> _WRITTEN TASK_
Print the listing below from its opening line through the line holding "(1.0, 0.98, 0.96))", both ends included.
[Begin]
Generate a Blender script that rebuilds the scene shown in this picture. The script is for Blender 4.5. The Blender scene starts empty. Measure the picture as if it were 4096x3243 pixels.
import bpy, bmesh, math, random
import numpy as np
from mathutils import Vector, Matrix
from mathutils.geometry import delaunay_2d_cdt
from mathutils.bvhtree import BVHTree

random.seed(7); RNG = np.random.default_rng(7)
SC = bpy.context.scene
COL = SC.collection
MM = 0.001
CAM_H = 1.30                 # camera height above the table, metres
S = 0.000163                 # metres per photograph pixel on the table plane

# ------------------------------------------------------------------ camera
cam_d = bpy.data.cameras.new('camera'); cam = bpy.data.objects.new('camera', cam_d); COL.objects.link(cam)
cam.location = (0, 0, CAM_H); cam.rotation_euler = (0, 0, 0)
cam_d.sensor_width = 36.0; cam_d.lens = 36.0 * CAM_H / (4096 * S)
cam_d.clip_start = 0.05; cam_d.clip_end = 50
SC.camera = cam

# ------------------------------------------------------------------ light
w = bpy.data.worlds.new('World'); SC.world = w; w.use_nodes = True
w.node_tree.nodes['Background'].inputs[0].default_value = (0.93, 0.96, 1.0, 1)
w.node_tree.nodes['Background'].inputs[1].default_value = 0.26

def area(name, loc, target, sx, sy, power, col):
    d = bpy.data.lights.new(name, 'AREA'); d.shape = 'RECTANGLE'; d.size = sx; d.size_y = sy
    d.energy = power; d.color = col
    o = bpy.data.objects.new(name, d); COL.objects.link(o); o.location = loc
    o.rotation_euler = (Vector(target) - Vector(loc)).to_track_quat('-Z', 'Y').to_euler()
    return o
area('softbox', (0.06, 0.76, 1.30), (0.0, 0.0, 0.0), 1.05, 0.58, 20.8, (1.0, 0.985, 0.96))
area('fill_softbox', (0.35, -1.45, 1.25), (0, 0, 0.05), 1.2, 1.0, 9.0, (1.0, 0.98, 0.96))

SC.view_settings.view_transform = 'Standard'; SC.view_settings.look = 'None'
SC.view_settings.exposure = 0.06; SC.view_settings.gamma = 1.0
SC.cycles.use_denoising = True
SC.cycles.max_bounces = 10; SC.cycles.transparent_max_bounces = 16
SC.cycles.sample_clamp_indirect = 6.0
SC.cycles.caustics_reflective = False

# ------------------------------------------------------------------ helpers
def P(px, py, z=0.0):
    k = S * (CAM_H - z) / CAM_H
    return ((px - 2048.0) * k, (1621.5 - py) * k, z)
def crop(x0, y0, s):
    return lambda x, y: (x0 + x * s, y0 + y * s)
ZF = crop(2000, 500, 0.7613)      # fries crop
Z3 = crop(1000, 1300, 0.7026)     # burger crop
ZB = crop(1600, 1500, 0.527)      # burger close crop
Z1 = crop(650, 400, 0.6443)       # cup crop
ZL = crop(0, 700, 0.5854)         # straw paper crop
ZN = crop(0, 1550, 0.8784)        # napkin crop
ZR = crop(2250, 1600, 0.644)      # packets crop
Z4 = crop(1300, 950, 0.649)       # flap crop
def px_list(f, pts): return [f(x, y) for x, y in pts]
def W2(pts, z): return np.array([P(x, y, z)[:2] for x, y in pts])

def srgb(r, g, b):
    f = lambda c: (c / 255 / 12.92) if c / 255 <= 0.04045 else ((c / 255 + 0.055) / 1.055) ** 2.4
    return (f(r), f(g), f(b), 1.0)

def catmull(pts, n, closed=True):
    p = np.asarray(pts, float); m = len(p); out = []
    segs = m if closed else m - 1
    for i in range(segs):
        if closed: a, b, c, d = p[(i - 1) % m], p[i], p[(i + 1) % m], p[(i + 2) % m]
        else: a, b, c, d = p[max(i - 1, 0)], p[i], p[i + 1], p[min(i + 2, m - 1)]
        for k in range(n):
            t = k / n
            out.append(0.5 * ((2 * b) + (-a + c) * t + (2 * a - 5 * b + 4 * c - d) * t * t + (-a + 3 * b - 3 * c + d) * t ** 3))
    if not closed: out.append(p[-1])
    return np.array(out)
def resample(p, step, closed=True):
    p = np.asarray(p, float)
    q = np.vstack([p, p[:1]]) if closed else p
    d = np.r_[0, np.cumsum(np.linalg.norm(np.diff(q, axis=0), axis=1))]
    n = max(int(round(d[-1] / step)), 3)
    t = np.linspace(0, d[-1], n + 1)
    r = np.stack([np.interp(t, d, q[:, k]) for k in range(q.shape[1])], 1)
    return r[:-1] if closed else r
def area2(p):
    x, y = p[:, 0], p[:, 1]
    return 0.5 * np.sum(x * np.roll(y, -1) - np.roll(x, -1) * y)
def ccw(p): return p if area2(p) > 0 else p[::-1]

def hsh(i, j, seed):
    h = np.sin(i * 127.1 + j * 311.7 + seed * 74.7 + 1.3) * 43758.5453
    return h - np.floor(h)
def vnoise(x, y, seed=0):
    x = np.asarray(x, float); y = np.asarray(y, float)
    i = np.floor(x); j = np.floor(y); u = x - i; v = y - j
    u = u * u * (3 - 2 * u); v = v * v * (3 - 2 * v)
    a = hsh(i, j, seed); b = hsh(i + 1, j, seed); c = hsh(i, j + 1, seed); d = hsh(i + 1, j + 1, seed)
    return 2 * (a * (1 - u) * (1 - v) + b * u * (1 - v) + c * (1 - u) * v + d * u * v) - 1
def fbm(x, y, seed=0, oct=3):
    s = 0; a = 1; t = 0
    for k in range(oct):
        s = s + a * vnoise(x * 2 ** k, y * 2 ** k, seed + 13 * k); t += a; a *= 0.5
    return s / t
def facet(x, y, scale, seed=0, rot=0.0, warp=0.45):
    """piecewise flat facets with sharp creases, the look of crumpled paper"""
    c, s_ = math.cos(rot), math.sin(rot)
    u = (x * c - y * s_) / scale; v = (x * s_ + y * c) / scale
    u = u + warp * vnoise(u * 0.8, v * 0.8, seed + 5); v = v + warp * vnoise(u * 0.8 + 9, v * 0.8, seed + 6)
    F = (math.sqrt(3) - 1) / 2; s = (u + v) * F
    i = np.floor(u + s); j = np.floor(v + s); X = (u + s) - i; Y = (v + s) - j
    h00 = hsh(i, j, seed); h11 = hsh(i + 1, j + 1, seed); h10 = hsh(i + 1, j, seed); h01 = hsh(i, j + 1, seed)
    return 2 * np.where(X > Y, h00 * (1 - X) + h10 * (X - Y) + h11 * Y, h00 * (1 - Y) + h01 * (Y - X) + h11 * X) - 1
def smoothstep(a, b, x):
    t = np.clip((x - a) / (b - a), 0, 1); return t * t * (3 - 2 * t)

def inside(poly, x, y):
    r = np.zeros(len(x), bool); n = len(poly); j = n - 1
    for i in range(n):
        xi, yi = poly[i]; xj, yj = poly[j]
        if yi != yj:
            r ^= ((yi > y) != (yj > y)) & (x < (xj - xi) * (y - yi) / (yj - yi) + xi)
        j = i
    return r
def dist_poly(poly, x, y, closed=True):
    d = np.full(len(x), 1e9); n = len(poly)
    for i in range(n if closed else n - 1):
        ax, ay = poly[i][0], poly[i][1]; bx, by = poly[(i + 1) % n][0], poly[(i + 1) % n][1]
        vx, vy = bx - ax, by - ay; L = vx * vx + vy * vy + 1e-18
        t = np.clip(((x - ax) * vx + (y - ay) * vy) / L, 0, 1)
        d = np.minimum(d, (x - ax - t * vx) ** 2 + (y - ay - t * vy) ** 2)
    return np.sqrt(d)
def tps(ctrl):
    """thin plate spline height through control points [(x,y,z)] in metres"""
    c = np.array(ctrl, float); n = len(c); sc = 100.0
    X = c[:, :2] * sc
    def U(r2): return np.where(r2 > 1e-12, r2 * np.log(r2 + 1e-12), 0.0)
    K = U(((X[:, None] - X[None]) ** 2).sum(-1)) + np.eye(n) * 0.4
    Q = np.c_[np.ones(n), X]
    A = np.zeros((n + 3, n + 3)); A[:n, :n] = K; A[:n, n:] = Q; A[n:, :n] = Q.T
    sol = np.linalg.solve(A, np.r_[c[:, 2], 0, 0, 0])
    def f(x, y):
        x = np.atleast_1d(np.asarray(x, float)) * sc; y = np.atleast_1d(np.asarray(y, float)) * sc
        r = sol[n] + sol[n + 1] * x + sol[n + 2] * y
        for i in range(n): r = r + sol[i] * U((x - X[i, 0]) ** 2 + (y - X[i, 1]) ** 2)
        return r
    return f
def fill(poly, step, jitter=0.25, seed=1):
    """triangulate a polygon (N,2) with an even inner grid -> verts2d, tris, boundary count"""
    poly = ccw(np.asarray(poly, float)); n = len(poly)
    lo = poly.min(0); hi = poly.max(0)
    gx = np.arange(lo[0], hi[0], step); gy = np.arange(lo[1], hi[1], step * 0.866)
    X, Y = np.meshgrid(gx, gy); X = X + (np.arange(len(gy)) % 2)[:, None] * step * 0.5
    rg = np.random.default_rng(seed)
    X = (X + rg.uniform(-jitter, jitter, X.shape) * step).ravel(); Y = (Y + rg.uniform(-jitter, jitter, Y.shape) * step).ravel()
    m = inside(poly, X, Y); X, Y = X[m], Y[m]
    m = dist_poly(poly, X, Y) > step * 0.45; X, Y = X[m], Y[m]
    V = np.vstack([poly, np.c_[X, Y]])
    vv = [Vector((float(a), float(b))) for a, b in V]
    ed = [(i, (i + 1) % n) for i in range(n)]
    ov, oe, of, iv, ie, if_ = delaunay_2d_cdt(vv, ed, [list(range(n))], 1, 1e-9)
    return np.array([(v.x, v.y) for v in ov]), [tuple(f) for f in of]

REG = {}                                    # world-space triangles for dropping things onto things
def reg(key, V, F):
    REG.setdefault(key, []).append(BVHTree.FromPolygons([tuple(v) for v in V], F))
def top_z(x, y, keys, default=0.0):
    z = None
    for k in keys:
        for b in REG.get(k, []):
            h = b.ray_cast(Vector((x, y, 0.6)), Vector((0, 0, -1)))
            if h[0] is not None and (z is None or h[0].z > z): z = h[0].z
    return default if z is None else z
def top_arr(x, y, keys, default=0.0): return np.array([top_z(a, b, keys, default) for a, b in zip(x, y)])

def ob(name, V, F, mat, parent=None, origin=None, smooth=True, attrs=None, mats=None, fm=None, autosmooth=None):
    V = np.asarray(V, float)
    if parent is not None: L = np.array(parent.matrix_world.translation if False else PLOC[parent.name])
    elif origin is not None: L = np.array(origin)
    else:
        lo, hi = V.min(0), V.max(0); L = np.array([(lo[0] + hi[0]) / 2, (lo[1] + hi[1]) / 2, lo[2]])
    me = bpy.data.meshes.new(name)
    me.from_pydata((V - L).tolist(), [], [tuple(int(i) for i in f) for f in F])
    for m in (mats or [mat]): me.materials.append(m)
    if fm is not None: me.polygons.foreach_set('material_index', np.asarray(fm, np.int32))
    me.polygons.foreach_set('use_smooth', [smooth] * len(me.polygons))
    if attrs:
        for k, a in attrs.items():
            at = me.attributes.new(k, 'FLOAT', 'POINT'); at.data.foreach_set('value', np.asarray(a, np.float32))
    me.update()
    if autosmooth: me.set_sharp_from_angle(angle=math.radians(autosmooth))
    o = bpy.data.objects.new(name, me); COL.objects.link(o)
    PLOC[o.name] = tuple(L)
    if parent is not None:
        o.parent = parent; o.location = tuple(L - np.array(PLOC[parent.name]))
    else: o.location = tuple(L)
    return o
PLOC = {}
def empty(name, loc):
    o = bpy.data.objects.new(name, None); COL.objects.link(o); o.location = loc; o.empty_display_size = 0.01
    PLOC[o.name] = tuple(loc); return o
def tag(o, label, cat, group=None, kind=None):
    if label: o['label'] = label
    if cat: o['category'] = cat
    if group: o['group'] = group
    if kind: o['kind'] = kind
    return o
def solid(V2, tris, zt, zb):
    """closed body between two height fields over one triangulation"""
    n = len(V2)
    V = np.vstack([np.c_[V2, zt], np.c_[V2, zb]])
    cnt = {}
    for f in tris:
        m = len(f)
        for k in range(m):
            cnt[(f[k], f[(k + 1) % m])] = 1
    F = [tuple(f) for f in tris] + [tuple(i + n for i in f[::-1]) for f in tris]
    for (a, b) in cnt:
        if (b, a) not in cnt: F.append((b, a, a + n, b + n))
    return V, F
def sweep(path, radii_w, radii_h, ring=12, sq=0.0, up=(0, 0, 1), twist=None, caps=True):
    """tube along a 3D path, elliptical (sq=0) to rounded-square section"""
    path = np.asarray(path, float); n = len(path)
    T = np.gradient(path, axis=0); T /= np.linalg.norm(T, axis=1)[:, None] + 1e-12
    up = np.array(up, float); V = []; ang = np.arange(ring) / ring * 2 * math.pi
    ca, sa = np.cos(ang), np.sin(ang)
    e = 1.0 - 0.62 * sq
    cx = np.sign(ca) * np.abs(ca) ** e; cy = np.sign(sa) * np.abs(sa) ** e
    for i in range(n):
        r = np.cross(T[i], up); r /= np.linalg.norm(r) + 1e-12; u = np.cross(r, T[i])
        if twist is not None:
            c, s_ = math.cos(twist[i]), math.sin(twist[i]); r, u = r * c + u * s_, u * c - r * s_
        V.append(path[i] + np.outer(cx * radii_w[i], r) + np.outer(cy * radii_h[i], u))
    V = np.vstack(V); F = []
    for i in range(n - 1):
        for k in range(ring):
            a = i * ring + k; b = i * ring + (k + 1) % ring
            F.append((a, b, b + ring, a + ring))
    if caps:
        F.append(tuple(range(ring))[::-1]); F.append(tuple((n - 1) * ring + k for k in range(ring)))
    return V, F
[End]
> _TASK OUTPUT_
Generate a Blender script that rebuilds the scene shown in this picture. The script is for Blender 4.5. The Blender scene starts empty. Measure the picture as if it were 4096x3243 pixels.
import bpy, bmesh, math, random
import numpy as np
from mathutils import Vector, Matrix
from mathutils.geometry import delaunay_2d_cdt
from mathutils.bvhtree import BVHTree

random.seed(7); RNG = np.random.default_rng(7)
SC = bpy.context.scene
COL = SC.collection
MM = 0.001
CAM_H = 1.30                 # camera height above the table, metres
S = 0.000163                 # metres per photograph pixel on the table plane

# ------------------------------------------------------------------ camera
cam_d = bpy.data.cameras.new('camera'); cam = bpy.data.objects.new('camera', cam_d); COL.objects.link(cam)
cam.location = (0, 0, CAM_H); cam.rotation_euler = (0, 0, 0)
cam_d.sensor_width = 36.0; cam_d.lens = 36.0 * CAM_H / (4096 * S)
cam_d.clip_start = 0.05; cam_d.clip_end = 50
SC.camera = cam

# ------------------------------------------------------------------ light
w = bpy.data.worlds.new('World'); SC.world = w; w.use_nodes = True
w.node_tree.nodes['Background'].inputs[0].default_value = (0.93, 0.96, 1.0, 1)
w.node_tree.nodes['Background'].inputs[1].default_value = 0.26

def area(name, loc, target, sx, sy, power, col):
    d = bpy.data.lights.new(name, 'AREA'); d.shape = 'RECTANGLE'; d.size = sx; d.size_y = sy
    d.energy = power; d.color = col
    o = bpy.data.objects.new(name, d); COL.objects.link(o); o.location = loc
    o.rotation_euler = (Vector(target) - Vector(loc)).to_track_quat('-Z', 'Y').to_euler()
    return o
area('softbox', (0.06, 0.76, 1.30), (0.0, 0.0, 0.0), 1.05, 0.58, 20.8, (1.0, 0.985, 0.96))
area('fill_softbox', (0.35, -1.45, 1.25), (0, 0, 0.05), 1.2, 1.0, 9.0, (1.0, 0.98, 0.96))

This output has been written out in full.